Un atout : le tourisme

Pour compléter son offre, Khareba mise sur le tourisme. En 2014, les touristes ont été six millions à visiter la Géorgie, soit cinq fois plus qu'il y a cinq ans. En Khakhétie - la région qui produit près de 70 % du vin géorgien -, Khareba les accueille dans le Tunnel, une immense cave de 7 km de long où l'on peut déguster ses vins.

Non loin de là, le domaine Schuchmann reçoit près de 15 000 visiteurs par an dans sa boutique-hôtel-restaurant. Fondé en 2008 par un Allemand, Burkhard Schuchmann, avec une équipe géorgienne, il produit 500 000 bouteilles par an et entend monter à deux millions dans les années à venir. Ici, les barriques viennent de France, les cuves de Bulgarie et les bouteilles d'Italie. Mais, sur les 120 hectares du vignoble, ne sont plantés que des cépages locaux. Principalement du rkatsiteli en blanc - qui donne des vins secs et plutôt acides - et du saperavi en rouge, pour des vins très colorés, riches en alcool et en tannins.

Schuchmann vise aussi de nouveaux marchés. L'entreprise produit une quinzaine de vins différents, dont 30 % en qvevris, ces jarres traditionnelles en terre cuite. « Nous voulons nous tourner vers des pays européens et vers la Chine, la Mongolie et les anciens marchés soviétiques, lassés de la vodka, comme l'Ouzbékistan ou le Kazakhstan », explique Ilia Datunashvili, un des dirigeants, avant de poursuivre, réaliste : « On produira toujours moins en Géorgie qu'en France ou au Chili, mais il y a un vrai potentiel à développer. »

Une abondance de cépages

À elle seule, la Géorgie réunit plus de 500 cépages. Cette profusion s'explique par l'ancienneté de la viticulture et la variété de climats et terroirs de ce pays, depuis les rives de la mer Noire, jusqu'au pied des montagnes du Caucase. Néanmoins, beaucoup de ces cépages ont pratiquement disparu, notamment sous le régime soviétique.

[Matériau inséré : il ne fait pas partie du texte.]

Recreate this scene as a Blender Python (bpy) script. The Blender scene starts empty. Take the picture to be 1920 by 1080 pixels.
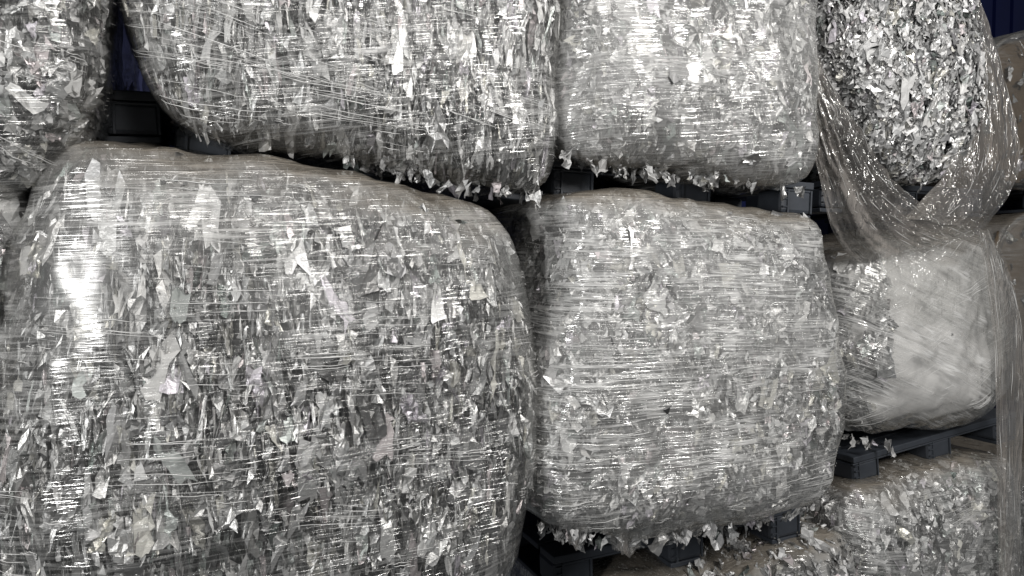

Aujourd'hui, seule une trentaine d'entre eux est couramment utilisée pour le vin dont deux majeurs : le rkatsiteli en blanc, qui allie quantité et qualité, et le saperavi en rouge. Inquiets de cette perte de diversité, des domaines cherchent à faire revivre des variétés rares. Chaque année, de nouvelles vignes sont ainsi plantées.